• [Exercise requirements]: Up to and including the line containing "SC = bpy.context.scene", please reproduce the lines of the listing below, starting from the top.

• [Information shown]:
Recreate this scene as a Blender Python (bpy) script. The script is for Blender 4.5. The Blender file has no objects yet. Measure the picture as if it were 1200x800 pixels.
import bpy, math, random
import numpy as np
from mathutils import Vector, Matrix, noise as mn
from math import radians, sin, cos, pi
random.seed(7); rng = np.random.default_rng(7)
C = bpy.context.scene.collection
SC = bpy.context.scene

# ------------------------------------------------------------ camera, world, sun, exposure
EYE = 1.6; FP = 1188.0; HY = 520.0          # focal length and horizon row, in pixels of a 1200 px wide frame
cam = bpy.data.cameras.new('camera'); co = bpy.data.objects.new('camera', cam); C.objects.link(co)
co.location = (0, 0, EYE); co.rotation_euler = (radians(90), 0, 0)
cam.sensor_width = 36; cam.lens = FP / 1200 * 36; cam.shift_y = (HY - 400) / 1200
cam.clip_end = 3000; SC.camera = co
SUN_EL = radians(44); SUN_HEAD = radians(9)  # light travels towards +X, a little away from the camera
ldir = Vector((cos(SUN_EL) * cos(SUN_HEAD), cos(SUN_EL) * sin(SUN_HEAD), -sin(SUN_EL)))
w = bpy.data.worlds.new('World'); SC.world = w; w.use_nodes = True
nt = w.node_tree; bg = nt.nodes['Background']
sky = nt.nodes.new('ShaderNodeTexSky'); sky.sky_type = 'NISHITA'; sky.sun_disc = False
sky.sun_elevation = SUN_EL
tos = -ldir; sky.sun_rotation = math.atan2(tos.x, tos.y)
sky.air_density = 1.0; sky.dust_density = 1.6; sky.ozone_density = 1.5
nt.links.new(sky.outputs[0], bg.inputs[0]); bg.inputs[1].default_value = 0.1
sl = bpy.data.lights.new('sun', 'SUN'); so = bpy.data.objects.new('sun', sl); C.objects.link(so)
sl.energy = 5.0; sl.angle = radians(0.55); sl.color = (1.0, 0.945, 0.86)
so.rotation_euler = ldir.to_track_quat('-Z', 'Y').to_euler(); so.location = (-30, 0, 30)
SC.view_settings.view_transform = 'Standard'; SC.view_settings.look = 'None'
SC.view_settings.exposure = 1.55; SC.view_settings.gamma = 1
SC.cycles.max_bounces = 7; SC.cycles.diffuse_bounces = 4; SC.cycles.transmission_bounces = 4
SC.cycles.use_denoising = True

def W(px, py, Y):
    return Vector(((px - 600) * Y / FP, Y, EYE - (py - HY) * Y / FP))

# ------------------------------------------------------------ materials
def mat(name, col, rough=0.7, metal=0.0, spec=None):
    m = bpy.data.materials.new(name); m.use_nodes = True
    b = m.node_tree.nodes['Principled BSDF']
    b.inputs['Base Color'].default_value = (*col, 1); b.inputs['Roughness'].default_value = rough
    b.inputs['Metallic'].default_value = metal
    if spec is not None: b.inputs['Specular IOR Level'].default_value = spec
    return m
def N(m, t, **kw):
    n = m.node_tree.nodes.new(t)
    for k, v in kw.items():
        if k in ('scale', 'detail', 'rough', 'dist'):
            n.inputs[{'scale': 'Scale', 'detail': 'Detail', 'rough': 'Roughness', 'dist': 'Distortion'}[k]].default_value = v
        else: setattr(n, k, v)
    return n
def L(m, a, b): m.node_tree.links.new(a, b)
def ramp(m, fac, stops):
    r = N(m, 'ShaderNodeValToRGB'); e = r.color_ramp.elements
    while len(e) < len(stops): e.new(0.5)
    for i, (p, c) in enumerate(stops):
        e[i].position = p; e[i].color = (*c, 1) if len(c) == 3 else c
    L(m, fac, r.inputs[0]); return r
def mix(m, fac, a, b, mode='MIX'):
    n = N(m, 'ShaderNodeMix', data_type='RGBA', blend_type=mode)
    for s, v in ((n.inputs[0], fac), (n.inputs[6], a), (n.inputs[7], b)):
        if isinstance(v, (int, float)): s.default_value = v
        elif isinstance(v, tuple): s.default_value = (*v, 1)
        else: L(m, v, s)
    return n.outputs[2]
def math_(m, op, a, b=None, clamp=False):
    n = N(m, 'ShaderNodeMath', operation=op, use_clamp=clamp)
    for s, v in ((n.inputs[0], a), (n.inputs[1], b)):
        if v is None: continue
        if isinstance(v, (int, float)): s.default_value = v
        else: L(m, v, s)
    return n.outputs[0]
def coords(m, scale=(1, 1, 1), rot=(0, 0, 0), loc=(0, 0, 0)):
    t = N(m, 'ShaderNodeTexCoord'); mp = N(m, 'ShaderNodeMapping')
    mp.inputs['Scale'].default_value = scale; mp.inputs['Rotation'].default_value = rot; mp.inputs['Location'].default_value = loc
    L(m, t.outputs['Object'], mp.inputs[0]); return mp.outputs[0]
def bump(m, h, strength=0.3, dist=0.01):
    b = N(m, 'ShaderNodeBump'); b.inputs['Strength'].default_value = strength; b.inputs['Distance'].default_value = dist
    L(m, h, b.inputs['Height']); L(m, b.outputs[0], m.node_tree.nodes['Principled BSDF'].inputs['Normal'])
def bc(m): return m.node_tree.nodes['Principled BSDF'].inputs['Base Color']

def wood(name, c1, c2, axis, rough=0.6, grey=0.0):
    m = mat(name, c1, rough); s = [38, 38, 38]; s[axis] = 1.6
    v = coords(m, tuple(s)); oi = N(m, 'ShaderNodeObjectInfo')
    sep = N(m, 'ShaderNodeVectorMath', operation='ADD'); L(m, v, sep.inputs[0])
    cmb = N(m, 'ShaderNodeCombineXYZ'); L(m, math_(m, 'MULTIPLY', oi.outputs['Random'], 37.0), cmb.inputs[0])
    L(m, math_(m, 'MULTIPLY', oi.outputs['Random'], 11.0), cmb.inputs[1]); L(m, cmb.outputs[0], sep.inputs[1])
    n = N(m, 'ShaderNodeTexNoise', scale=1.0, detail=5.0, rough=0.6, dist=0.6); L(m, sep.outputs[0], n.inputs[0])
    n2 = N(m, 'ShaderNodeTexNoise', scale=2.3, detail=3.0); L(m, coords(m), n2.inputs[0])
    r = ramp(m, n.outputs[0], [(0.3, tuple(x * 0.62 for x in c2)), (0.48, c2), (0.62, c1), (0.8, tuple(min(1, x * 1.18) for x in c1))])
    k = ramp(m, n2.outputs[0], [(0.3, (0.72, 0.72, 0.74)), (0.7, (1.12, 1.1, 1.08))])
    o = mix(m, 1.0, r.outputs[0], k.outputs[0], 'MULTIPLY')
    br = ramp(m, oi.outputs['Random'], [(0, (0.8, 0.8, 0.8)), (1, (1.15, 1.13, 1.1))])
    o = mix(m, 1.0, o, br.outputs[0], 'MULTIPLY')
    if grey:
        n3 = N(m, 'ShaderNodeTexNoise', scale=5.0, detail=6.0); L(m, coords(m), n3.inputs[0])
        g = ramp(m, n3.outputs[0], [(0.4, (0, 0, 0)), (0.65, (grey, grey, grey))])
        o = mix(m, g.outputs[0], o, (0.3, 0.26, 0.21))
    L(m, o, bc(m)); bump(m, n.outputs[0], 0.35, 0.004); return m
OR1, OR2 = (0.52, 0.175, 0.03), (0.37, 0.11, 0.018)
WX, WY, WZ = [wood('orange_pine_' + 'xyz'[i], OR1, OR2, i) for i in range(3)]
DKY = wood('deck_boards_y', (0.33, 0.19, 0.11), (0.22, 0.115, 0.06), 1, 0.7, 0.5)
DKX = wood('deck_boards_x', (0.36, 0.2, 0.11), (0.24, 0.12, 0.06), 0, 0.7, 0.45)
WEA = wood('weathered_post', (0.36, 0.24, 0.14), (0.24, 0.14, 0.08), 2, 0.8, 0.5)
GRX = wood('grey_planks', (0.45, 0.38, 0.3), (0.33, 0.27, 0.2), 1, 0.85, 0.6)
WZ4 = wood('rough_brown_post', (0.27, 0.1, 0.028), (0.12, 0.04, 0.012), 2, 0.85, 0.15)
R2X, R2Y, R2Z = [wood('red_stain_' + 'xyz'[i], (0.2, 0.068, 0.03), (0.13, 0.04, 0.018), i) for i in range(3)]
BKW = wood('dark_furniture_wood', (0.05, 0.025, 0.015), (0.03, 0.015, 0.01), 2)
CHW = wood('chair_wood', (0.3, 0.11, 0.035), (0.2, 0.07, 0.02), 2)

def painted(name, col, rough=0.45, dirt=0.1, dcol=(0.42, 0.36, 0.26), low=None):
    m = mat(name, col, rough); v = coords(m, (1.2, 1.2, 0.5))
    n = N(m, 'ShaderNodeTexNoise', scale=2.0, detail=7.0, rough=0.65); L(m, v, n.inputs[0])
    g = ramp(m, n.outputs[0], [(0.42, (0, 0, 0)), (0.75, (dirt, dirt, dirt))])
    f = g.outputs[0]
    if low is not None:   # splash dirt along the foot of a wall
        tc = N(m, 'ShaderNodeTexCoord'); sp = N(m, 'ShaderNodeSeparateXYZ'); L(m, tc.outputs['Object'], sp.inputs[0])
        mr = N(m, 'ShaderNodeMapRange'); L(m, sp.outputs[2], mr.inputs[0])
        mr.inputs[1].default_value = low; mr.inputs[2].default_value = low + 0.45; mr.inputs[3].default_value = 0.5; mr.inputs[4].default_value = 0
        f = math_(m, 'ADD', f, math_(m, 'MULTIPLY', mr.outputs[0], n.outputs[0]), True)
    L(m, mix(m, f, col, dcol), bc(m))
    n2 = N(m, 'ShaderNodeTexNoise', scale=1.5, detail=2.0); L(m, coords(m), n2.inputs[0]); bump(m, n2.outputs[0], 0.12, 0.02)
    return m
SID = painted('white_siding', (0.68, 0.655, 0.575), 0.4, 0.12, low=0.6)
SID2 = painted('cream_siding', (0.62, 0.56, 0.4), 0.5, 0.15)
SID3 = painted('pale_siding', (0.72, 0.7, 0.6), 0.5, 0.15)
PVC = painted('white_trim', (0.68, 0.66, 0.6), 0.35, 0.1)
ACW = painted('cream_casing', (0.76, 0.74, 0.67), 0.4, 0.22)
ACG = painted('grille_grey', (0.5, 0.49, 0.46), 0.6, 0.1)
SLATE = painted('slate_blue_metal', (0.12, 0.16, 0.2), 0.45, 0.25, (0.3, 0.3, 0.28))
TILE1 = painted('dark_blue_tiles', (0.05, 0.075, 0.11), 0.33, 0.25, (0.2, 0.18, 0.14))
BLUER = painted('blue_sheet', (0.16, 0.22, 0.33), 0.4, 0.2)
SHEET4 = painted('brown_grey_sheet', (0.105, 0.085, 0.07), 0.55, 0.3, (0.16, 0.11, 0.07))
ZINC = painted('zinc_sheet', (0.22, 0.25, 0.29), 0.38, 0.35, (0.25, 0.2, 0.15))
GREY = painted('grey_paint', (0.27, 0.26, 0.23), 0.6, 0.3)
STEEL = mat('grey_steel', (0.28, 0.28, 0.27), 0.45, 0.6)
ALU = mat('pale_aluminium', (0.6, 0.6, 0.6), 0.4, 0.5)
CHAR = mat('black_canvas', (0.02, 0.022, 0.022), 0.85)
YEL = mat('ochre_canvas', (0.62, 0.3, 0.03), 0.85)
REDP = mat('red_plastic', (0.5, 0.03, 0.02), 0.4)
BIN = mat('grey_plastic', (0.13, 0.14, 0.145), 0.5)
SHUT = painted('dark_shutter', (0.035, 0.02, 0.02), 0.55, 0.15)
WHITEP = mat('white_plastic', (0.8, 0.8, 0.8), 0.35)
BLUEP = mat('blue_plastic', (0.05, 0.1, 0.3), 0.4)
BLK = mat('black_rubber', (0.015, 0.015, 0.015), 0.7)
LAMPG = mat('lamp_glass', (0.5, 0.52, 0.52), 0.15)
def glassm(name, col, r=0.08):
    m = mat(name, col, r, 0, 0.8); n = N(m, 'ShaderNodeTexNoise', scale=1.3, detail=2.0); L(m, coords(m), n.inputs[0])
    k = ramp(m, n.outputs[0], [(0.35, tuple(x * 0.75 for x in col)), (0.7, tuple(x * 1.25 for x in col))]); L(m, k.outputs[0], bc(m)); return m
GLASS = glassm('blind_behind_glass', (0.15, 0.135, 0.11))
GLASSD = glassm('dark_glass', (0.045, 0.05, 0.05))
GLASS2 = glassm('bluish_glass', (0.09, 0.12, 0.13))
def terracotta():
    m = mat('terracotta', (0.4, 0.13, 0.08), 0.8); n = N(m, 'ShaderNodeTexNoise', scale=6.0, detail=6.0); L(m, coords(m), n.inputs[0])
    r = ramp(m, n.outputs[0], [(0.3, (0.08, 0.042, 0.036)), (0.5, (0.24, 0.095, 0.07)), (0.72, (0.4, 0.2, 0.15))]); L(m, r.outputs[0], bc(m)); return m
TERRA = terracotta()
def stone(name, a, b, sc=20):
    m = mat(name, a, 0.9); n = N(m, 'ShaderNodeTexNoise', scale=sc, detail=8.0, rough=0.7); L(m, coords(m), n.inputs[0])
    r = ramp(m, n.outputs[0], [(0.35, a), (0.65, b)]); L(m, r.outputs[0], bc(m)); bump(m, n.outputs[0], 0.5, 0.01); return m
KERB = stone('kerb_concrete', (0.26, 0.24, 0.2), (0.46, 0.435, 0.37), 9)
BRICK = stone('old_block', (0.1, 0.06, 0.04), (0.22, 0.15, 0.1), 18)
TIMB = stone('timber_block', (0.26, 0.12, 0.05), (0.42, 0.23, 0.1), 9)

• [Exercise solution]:
Recreate this scene as a Blender Python (bpy) script. The script is for Blender 4.5. The Blender file has no objects yet. Measure the picture as if it were 1200x800 pixels.
import bpy, math, random
import numpy as np
from mathutils import Vector, Matrix, noise as mn
from math import radians, sin, cos, pi
random.seed(7); rng = np.random.default_rng(7)
C = bpy.context.scene.collection
SC = bpy.context.scene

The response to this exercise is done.